Thursday, March 12, 2015

The Welsh wally comes to Guatemala...

Every time one of those - admittedly flawed - surveys of global happiness is published, the nations of Central America figure close to the top of the chart. 

And yet every time an article appears in the global media about Guatemala, or indeed some of its neighbours, readers are invited to consider these countries as encapsulating all their worst dystopic social nightmares: murder, child abuse, corruption etc. etc. I used to put this down to ignorance or at least the love of sensationalism within the western media, but this week, with the release of that despicably manipulative Michael Sheen video I am starting to detect something more deliberate. 

I can't tell you how sick I am of articles which suggest that the insecurity that Guatemala experiences today is a continuation of the 'civil conflict' of 1960-1996 which, it is commonly suggested, normalised the population to high levels of violence. This is complete and utter BOLLOCKS. Next-door Belize was a nice ordered place run by the Brits during most of the same period, and yet today has an even higher homicide rate. As does Jamaica for that matter, or indeed the US Virgin Islands, neither of which, tellingly, are targeted by the media as western hemisphere equivalents of Somalia. 

No, this violence is largely a consequence of America's cack-handed 'War on Drugs' and has little connection with Guatemala's long struggle to restore political legitimacy. 

Growing up in 70s Britain I was exposed to more political violence than my Guatemalan wife and the rest of her family. Three IRA bombs went off close enough to my home to shake the walls so violently that it would be no exaggeration to suggest that I was a little traumatised. 

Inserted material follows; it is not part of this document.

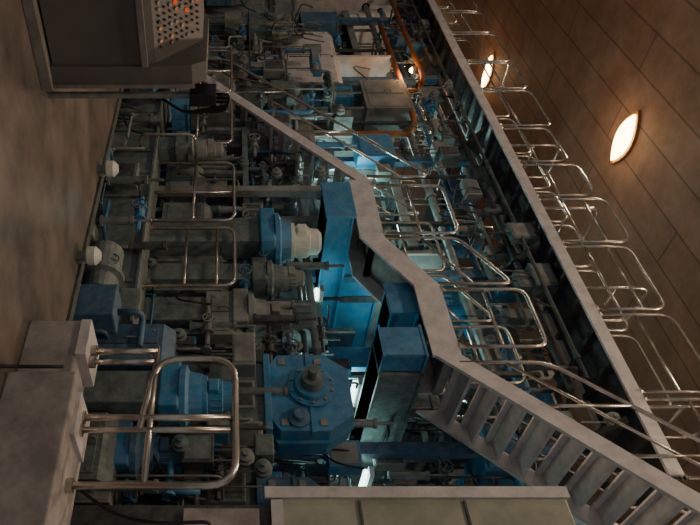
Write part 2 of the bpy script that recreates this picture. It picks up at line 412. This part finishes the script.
def casting(y0,y1,z1,x=6.7,m=TEAL,name='machine_side_frame'):
    b = B(name); w = y1-y0
    b.prism([(x,y0,-1),(x,y0+0.1*w,0.4),(x,y0+0.05*w,z1*0.6),(x,y0+0.25*w,z1),(x,y0+0.8*w,z1),(x,y1,z1*0.7),(x,y1,0.4),(x,y1,-1)],(0.25,0,0),m)
    b.box(x-0.06,x+0.31,y0,y1,0.3,0.42,m,0.01); b.box(x-0.05,x+0.3,y0+0.25*w,y0+0.8*w,z1,z1+0.06,m)
    for i in range(5):
        b.cyl((x-0.03,y0+w*(0.2+0.14*i),z1*0.8),(x+0.01,y0+w*(0.2+0.14*i),z1*0.8),0.03,PIPE,6)
        b.box(x-0.05,x,y0+w*(0.2+0.15*i),y0+w*(0.2+0.15*i)+0.03,0.42,z1*0.75,m)
    b.done(MACHINE)
casting(2.7,3.9,1.9,6.9); casting(4.4,5.6,2.2,6.9,COVER); casting(5.9,7.0,2.3,6.9); casting(7.4,8.9,3.0,7.0,TEAL); casting(9.3,11,2.8,6.9,COVER); casting(12,14,3.2,7.0); casting(14.6,17,3.2,7.0,GREY)

def cover(x0,x1,y0,y1,z0,z1,m=COVER,foot=-1.0,cut=0.12):
    b = B('machine_guard_cover')
    b.prism([(x0,y0,z0),(x0,y0,z1-cut),(x0+cut,y0,z1),(x1,y0,z1),(x1,y0,z0)],(0,y1-y0,0),m)
    b.box(x0-0.012,x0,y0+0.06,y1-0.06,z0+0.07,z1-cut-0.05,m,0.005)
    ym = (y0+y1)/2
    b.box(x0-0.02,x0-0.01,ym-0.005,ym+0.005,z0+0.07,z1-cut-.05,DARK)
    b.tube([(x0-0.01,ym+0.06,(z0+z1)/2-.06),(x0-0.05,ym+0.06,(z0+z1)/2-.06),(x0-0.05,ym+0.06,(z0+z1)/2+.06),(x0-0.01,ym+0.06,(z0+z1)/2+.06)],0.009,PIPE,0.02,6)
    for yy in (y0+.1,y1-.1):
        for zz in (z0+.11,z1-cut-.1): b.cyl((x0-.025,yy,zz),(x0-.01,yy,zz),0.015,PIPE,6)
    b.box(x0+.05,x1-.02,y0+.05,y0+.13,foot,z0,TEAL); b.box(x0+.05,x1-.02,y1-.13,y1-.05,foot,z0,TEAL)
    b.done(MACHINE)
cover(6.12,6.6,4.9,5.6,1.3,1.75)
cover(6.15,6.7,5.65,6.3,0.62,1.6)
cover(6.15,6.7,6.45,7.4,0.62,1.35,TEAL)
cover(6.12,6.6,7.6,8.3,0.62,1.2)
cover(6.12,6.7,9.8,11.2,0.62,1.7,GREY)
cover(6.85,7.3,7.9,9.2,2.0,2.9,COVER)
cover(6.85,7.3,9.6,11,2.3,3.2,GREY)
cover(6.85,7.4,5.6,6.1,2.0,2.9,TEAL)
cover(6.95,7.4,12.3,14.6,2.2,4.0,PALE)
cover(5.6,6.1,2.8,3.5,0.0,0.5,TEAL)
cover(5.5,6.0,4.0,4.55,0.1,1.0,DBLUE)
cover(6.9,7.6,11.2,12.3,4.3,5.3,GREY)
b = B('service_platform')
b.box(6.25,7.0,4.6,9.5,1.83,1.87,GREY)
b.box(6.22,6.25,4.6,9.5,1.80,1.89,TEAL)
for y in (4.62,6.4,8.2,9.4): b.box(6.22,6.3,y,y+.08,-1,1.8,TEAL)
b.done(MACHINE)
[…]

The Guatemalan civil war was in contrast very un-Syria like. The vast majority of the urban population could be forgiven for going about their lives as if nothing much was really happening. For two decades the regular army engaged various rag-tag guerilla outfits in the hinterland. In the latter stages of the conflict, thanks in large part to an American counter-insurgency doctrine derived from its Vietnam experience, there was a scorched earth campaign in the predominantly Mayan provinces of Guatemala now widely characterised as genocide. But today, these are the very regions of the country where violence and insecurity are less pronounced than in the metropolitan core. So, these apparent crimes against humanity surely cannot be said to have lastingly accustomed the local population to placing a low valuation on human life.

The one connection that can be made between the civil war and the present condition of the country relates to the way it was wrapped up. The UN insisted that as a condition of the peace accords, that the Guatemalan army should be dramatically reduced in size. As a consequence of this well-intentioned imprudence - not unlike the equally dunderheaded American disbandment of the Iraqi army in 2003 - the country was suddenly flooded with out of work majors and colonels who immediately took up with organised crime. 

Back in the 1980s UNICEF's biggest beef against Guatemala was infant mortality. This problem has receded and as a result the population has grown by 2m in two decades. 1m Guatemalans also now live legally and illegally in the US. The economy grows at a healthy 3-4% rate per annum, but this is still not enough to provide sufficient economic opportunity for all the young people. 

The timing of the UNICEF film to coincide with Joe Biden's visit last week is surely no coincidence. The Central American nations have asked for $15bn to deal with the issue of economic migration - especially that of unattended minors - and one has to surmise that the Obama administration has an interest in finding a way to maximise the private contribution to the forthcoming inflow of funds. 

The broader issue of population dynamics and economic migration is one that American culture and politics are simply not geared up to face in an honest manner. The Republican party is racist at heart and would rather build a bigger wall along the southern frontier. Meanwhile the Democrats have found a way to deal with the problem is via a disturbingly paternalistic reflex - the surplus humanity can be only admitted into the USA via adoptions or, failing that, by considering all Central American children as 'refugees' from hopelessly endemic violence. 





2 comments:

norm said...

No, this violence is largely a consequence of America's cack-handed 'War on Drugs' and has little connection with Guatemala's long struggle to restore political legitimacy.
As true as it gets. Nice post.

begonia said...

When I was first in Guatemala in 2001 I did a bit of freelancing for a professor in the US who was researching the impact of the Peace accords on reconciliation in Guatemala. I traveled to the Ixcan to interview some of the internally displaced, expecting to hear horror stories of their abuse by government forces. However, in one particularly memorable interview, I was ambushed by a group ladies who were critical of the government for delays in infrastructure projects.

They brushed aside my questions about the horrors of the 80's. They mostly wanted to talk about how mad they were that the government hadn't built the road that was promised them, or hadn't provided the pilas and the potable water they said they would.

They still hated and mistrusted the government, but it was because the government had failed to deliver on practical matters, not for human rights abuses.